▸ **EXERCISE GOAL**
Exactly the lines from the start of the data through the line containing "COL = sc.collection" should be output, with both ends kept and nothing added.

▸ **RECORDED DATA**

+ + + + +

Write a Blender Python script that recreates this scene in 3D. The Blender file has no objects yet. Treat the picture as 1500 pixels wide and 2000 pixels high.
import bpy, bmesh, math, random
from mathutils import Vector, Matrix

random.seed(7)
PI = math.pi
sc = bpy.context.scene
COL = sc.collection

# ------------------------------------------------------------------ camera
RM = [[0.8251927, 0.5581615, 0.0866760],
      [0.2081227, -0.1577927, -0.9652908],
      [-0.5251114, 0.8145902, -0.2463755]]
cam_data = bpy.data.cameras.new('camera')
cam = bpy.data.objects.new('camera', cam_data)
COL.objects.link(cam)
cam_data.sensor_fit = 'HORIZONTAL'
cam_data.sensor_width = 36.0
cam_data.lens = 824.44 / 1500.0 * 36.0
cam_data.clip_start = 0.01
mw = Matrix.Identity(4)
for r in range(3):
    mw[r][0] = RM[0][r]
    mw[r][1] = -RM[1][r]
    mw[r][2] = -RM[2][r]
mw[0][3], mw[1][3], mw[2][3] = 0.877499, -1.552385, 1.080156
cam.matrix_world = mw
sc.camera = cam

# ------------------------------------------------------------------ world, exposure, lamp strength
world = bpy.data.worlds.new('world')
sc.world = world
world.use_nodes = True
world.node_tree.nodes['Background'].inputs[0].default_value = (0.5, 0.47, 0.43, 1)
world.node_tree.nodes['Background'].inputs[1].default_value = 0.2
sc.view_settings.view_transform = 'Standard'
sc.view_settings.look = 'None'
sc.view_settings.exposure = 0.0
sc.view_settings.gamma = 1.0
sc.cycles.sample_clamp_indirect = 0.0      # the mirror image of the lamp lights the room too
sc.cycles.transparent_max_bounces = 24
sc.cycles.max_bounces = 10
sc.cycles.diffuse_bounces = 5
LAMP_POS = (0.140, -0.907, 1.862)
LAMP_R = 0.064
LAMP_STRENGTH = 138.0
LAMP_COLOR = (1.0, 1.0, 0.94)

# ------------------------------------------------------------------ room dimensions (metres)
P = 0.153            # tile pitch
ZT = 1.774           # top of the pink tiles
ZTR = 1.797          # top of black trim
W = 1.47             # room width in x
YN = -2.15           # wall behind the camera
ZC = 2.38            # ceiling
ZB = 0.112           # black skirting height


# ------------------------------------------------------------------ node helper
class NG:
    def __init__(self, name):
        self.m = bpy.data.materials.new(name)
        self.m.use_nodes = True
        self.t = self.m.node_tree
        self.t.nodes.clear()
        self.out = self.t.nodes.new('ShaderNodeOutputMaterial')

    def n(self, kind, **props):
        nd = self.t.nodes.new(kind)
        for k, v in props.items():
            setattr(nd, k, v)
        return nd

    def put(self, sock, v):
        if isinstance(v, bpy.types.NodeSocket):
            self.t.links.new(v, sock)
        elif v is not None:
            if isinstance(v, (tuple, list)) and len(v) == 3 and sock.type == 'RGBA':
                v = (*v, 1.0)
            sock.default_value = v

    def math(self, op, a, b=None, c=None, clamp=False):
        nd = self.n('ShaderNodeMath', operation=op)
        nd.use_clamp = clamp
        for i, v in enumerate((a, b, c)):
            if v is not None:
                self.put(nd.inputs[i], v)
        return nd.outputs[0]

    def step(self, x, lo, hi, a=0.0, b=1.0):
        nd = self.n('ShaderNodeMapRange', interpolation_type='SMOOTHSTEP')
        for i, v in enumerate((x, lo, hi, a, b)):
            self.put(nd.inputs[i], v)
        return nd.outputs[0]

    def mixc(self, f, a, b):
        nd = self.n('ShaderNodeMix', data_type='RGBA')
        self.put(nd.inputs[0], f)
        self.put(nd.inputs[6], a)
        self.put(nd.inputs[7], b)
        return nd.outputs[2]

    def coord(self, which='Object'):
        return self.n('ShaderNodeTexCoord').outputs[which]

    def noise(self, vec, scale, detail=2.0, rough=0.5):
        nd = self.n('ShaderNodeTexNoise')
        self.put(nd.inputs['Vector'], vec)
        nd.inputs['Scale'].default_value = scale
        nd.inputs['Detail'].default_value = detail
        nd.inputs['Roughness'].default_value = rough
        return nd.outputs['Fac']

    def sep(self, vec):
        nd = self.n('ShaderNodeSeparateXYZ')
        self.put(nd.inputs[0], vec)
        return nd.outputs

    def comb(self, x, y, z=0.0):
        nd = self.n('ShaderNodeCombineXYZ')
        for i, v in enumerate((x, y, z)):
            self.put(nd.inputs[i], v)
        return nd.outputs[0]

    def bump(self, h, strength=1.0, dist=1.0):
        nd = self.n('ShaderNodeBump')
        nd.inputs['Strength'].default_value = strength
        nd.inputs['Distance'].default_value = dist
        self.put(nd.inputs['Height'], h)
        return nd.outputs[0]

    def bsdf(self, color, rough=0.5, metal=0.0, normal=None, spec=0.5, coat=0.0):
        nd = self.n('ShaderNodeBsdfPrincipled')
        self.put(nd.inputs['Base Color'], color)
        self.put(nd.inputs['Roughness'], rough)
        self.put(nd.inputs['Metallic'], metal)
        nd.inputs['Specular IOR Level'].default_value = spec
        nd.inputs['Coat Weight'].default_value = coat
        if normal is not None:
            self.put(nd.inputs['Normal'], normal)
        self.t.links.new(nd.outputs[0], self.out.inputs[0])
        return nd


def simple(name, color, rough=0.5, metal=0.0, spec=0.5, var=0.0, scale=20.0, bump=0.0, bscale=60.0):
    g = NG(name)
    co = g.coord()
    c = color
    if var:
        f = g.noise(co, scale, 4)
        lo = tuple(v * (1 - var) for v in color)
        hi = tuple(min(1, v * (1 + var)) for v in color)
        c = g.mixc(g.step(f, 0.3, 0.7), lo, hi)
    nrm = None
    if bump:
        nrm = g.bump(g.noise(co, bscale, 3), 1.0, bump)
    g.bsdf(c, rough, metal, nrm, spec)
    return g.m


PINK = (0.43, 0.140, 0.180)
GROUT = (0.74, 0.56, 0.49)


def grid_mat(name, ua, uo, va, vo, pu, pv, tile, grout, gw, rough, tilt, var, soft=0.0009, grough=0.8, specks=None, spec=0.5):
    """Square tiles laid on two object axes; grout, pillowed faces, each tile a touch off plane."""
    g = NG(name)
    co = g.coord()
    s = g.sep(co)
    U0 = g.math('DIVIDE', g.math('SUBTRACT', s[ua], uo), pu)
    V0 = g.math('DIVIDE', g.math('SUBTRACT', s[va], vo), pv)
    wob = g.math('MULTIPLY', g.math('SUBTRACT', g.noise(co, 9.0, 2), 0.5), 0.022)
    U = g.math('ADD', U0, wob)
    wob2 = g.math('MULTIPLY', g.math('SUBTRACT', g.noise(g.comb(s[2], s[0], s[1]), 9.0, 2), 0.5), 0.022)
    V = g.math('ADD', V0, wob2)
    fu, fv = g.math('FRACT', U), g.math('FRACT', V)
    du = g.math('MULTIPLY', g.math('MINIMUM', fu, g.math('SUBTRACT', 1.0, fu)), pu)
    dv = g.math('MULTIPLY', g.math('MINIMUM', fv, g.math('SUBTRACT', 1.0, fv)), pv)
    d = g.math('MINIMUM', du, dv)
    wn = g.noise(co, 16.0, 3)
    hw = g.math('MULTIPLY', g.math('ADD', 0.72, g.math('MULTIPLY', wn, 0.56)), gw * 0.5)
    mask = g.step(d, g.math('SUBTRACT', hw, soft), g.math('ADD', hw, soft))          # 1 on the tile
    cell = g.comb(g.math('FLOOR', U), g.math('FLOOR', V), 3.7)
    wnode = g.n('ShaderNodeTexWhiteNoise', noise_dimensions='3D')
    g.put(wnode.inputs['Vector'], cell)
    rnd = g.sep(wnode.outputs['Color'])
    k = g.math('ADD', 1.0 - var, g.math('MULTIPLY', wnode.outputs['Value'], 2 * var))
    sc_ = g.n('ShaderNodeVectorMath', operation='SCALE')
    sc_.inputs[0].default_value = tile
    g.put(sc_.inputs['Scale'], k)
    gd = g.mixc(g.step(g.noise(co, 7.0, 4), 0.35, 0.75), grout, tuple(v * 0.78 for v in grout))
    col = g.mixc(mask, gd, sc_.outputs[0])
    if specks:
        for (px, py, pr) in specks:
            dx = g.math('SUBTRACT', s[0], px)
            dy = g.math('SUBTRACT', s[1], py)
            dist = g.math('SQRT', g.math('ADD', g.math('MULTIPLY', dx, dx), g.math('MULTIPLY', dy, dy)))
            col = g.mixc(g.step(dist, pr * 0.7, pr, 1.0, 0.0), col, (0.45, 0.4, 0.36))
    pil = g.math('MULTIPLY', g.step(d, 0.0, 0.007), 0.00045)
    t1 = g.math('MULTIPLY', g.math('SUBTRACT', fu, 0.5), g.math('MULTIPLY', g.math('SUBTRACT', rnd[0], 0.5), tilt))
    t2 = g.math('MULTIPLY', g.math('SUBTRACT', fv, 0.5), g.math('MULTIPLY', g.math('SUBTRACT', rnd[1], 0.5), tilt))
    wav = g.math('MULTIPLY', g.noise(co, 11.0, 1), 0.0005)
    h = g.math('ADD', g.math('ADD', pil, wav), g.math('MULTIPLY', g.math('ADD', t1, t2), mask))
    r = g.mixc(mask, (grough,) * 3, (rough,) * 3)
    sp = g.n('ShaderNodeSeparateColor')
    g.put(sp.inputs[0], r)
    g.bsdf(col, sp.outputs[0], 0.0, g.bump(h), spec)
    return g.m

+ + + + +

▸ **TASK SOLUTION**
Write a Blender Python script that recreates this scene in 3D. The Blender file has no objects yet. Treat the picture as 1500 pixels wide and 2000 pixels high.
import bpy, bmesh, math, random
from mathutils import Vector, Matrix

random.seed(7)
PI = math.pi
sc = bpy.context.scene
COL = sc.collection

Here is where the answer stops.